Cuba drills for oil, but U.S. unprepared for spill

As energy companies from Spain, Russia and Malaysia line up to drill for oil in Cuban waters 60 miles from the Florida Keys, U.S. agencies are struggling to cobble together emergency plans to protect fragile reefs, sandy beaches and a multibillion-dollar tourism industry in the event of a spill. 

 

DESMOND BOYLAN/REUTERS – A Chinese-built drilling rig known as Scarabeo 9 is seen off the coast of Havana in January. Spanish oil company Repsol YPF has begun drilling the first well in Cuba’s long-awaited exploration of offshore oilfields.

 

Drawing up contingency plans to confront a possible spill is much more difficult because of the economic embargo against Cuba. U.S. law bars most American companies — including oil services and spill containment contractors — from conducting business with the communist island. The embargo, now entering its 50th year, also limits direct government-to-government talks. 

 

 

In the vacuum, a Coast Guard admiral in Miami and a dozen technocrats from Cuba and the United States have begun to quietly engage in an awkward partnership of necessity to protect their coastlines, separated by politics but united by the mighty Gulf Stream.
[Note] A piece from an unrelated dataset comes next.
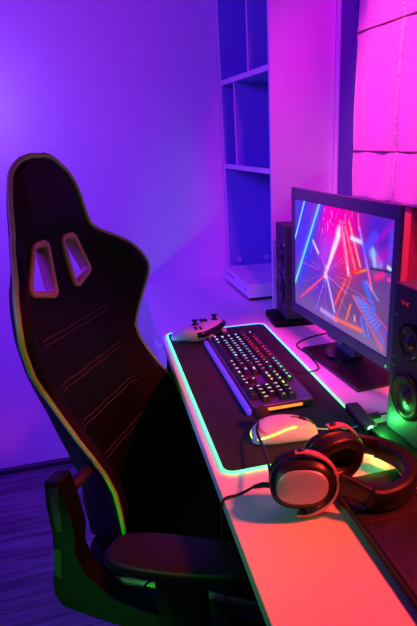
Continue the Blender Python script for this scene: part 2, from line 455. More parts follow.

“This is a case of Cold War ideology colliding with 21st-century environmental policy, and it is the environment that is at risk,” said Lee Hunt, president of the International Association of Drilling Contractors.

The need to plan a detailed response for a possible spill in Cuban waters — including who pays for what — is driven by memories of the 2010 Deepwater Horizon disaster in the Gulf of Mexico, where close to 5 million barrels of crude flowed unabated for three months off the Louisiana coast.

The Deepwater Horizon accident, the largest maritime spill ever, involved a massive response by the U.S. government to contain what experts concluded was a preventable disaster caused by misjudgments by three major oil drilling companies: BP, Halliburton and Transocean.

“Now imagine something like that happening in the waters between two countries that don’t even talk to each other,” said Jorge Pinon, a former president of Amoco Oil Latin America and now a research fellow at the Center for International Energy and Environmental Policy at the University of Texas.

The Deepwater Horizon liabilities could exceed $43 billion. Containing the oil in Louisiana employed 5,000 vessels. Cuba’s total gross domestic product is $50 billion. Pinon said that Cuba, with a tiny navy and a thin coast guard, has only 5 percent of the resources needed to contain a spill approaching the size of the Deepwater Horizon disaster.

“The U.S. Coast Guard is terrified,” he said.

5 billion barrels

Last month, Repsol, a Spanish oil and gas company, using a state-of-the-art, Norwegian-designed, Chinese-built, semi-submersible rig called Scarabeo 9, began drilling the first in a series of deep-water exploratory wells in the Florida Straits, at a cost of $500,000 a day.

According to a 2004 study by the U.S. Geological Survey, there could be 5 billion barrels of undiscovered oil reserves in the north Cuba basin. While some U.S. lawmakers might not like it, Cuba has every right to drill for oil in its own waters.

Congressional Republicans representing Cuban American communities in Florida say the Obama administration should have imposed sanctions and threatened foreign companies such as Repsol from doing business in Cuba.